A três dias do lançamento mundial, a autobiografia do príncipe Harry — intitulada Spare (O que sobra, na versão em português) — estremeceu os alicerces da família real britânica antes de mesmo de chegar às bancas. Em 416 páginas, o filho caçula do rei Charles III faz uma série de revelações que levaram críticos a acusá-lo de pretender "arruinar a monarquia". Trechos vazados pela imprensa mostram que Harry usou cocaína e outras drogas; relatam que ele matou 25 talibãs, durante serviço militar no Afeganistão; e expõem o relacionamento conturbado com o irmão, William. Primeiro na linha de sucessão do trono, William o teria agredido durante discussão sobre Meghan Markle, esposa de Harry. Em 2020, Harry abdicou das funções monárquicas e mudou-se para a Califórnia com a mulher.

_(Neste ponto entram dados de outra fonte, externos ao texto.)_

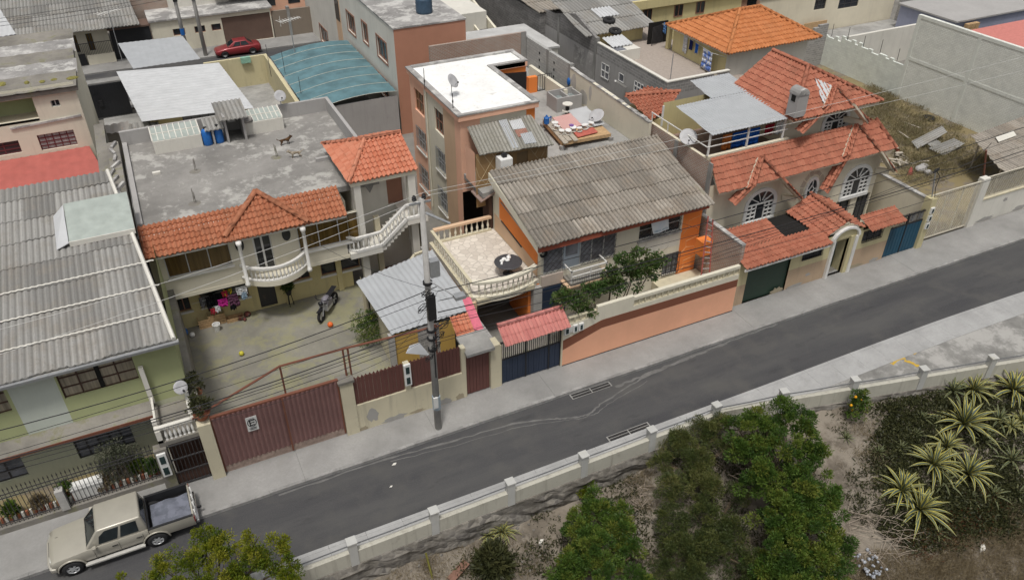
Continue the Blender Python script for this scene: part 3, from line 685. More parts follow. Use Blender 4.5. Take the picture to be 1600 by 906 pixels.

Especialista em direito constitucional e em política do Reino Unido, com foco em monarquia, pela Universidade de Bangor (no País de Gales), Craig Prescott admitiu ao Correio que a autobiografia é prejudicial à família real. "Há alegações sobre o príncipe William. Mais profundamente, o livro sugere pressões e desafios que membros da família real podem enfrentar. Isso provavelmente levará a debates sobre a reforma e o futuro da monarquia", comentou. No entanto, o estudioso entende que o passado evidenciou situações parecidas. "Houve a abdicação do rei Edward VIII, em 1936, e as dificuldades entre Charles e a princesa Diana, no início da década de 1990. Em ambas ocasiões, a monarquia prosseguiu. Ela está em transformação, com um foco maior sobre o futuro da linha sucessória", disse.
Prescott imaginava a possibilidade de que Harry e Meghan retornassem ao seio da família real e desempenhassem um papel importante nos próximos anos. "Agora, isso é algo muito difícil de imaginar. O livro revela a profundidade da rixa entre William e Harry, e me parece dificil ver como ela pode ser superada. Parece que Harry quer alguma forma de responsabilização pública ou de desculpas pelo que ele acredita ter ocorrido."
Críticas abertas
Jonathan Sacerdoti — jornalista britânico e comentarista sobre a família real — concorda que a autobiografia de Harry é "um dos livros potencialmente mais prejudiciais para a monarquia em muitos anos". "De forma direta, Harry ataca aspectos do comportamento de sua própria família e critica abertamente a família real como instituição. Seu ataque é tanto pessoal quanto organizacional. A forma como se refere a William mostra um claro senso de rivalidade com o irmão mais velho", explicou à reportagem. "Mas Harry também é muito crítico em relação ao próprio rei, ao sugerir que o Palácio de Buckingham deliberadamente vazou informações contra ele e Meghan, para de algum modo danificar sua reputação."
De acordo com ele, os pontos mais sensíveis da obra foram as críticas diretas a Charles III e ao sistema de valores da família real. "Charles III acaba de iniciar o reinado, e parte de seu trabalho é erigir sua reputação existente, para que os súditos o apoiem cada vez mais. No livro, Harry pinta o pai como antipático e pouco carinhoso, o que não será bem recebido. O mesmo vale para William, príncipe de Gales: as tentativas de retratá-lo como explosivo e violento vão contra a imagem que ele deseja transmitir", acrescentou Sacerdoti.
A revelação sobre as mortes de 25 talibãs atraiu críticas de militares britânicos e da própria milícia fundamentalista islâmica afegã. "Harry está colocando sal nas feridas do povo afegão", advertiu ao Correio Mohammad Suhail Shaheen, chefe do escritório político do Talibã em Doha (Catar) e ex-porta-voz. Pouco depois, ele publicou nas redes sociais que o príncipe britânico cometeu crimes contra a humanidade. "Eles (os talibãs) eram guerrilheiros pela liberdade do próprio país. Harry era um invasor, e sua causa, ilegítima. Enquanto os nossos homens eram heróis, você era o inimigo. Até hoje, todos os dias as pessoas visitam os túmulos dos heróis e honram sua memória, mas lançam maldição sobre Harry", escreveu o talibã.
Sacerdoti ressaltou que a menção às operações no Afeganistão foi muito questionada por caracterizar as Forças Armadas britânicas de modo negativo. Na autobiografia, Harry confidenciou que pensou nos talibãs executados como "peças de xadrez removidas do tabuleiro". "Isso sugere que Harry foi treinado para considerar aqueles que ele matou como se não fossem humanos", disse o comentarista real.